My Grading System

A+ = Masterpiece (I hold back on this one.) / A = Great. / A- = Really Good. / B+ = Good. / B = Decent (Serviceable). / B- = Flawed but okay (For those times there's something redeeming about the work). / C+ = Not very good (Skip it). C = Bad. / C- = Awful. / F = Complete Disaster (I hold back on this one too).

Note on Spoilers: I will try to avoid ruining a story by going into too much detail. But if I wish to include some revealing points to my analysis I will try to remember to add a separate spoiler paragraph.

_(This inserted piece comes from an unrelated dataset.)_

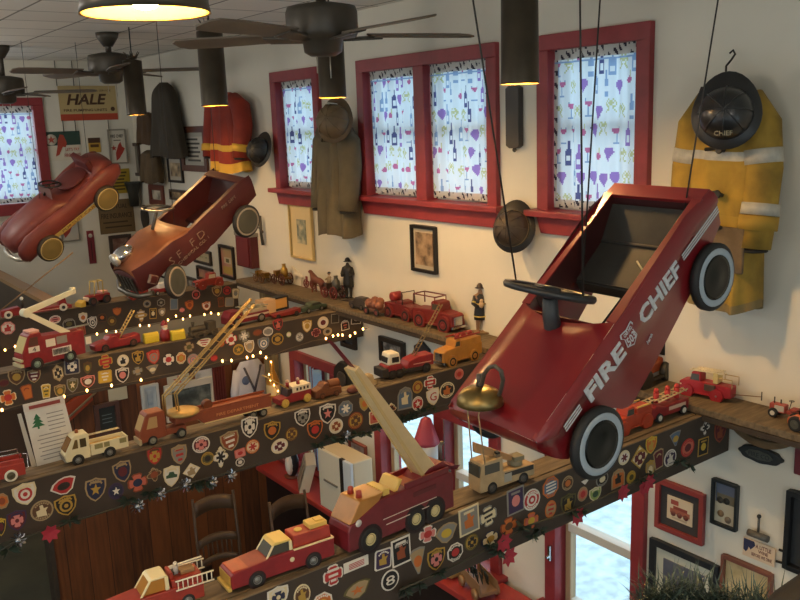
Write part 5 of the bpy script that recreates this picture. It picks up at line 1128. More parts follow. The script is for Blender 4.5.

Saturday, November 2, 2013

Gravity (2013)

There is little doubt this survival in space drama, this mostly one-woman show starring Sandra Bullock, will be nominated for Best Picture. Director Alfonso Cuaron merges reality and special effect in such a brilliant way I almost was convinced he took his cast out into outer space to make this film. Every sequence delivers a highly emotional roller coaster ride and Bullock gives her best performance in her career. She commits all the way to an actual complex character, making me forget that this is the same woman we’ve seen in dozens of films. George Clooney is also good in this one, even if his minor role could have been played by anyone. At 90 minutes long Cuaron knows when to take us in and when to end the story at just the right moment. I left the theater inspired and still dazzled. Grade: A

Spoiler Alert
Even a great film like this has to have a flaw or plot hole, if you want to call it that. It bothered me for a second while watching the film and then I let it go. Later while thinking about the scene some more it bothered me again. But in the end it’s such a nitpicky thing it’s not really significant enough to lower my rating. It appears Ryan (Sandra) and Stone (George) are about to tumbling past the space station and miss their one chance for survival. Ryan gets snagged into a parachute but is able to grab Stone before he flies past. But Stone tells her to let go and that she needs to save herself because if she tries to save him he’ll only kill the both of them. Yet the problem is that in space they’re weight less. It would be very easy for Ryan to yank his arm and float him back toward the space station. Also as soon as she grabbed him he’d stop moving forward because he would be traveling at the same force as the space station and Ryan. Two professionals trained for space walking would know this and so should the film makers. I’m assuming it all comes to drama, that the story dictated that Ryan needed to make a choice and if Cuaron had bound himself to science he felt he’d hurt the story. I think they could have found a way to work around this but I can live with what happens in the movie as is.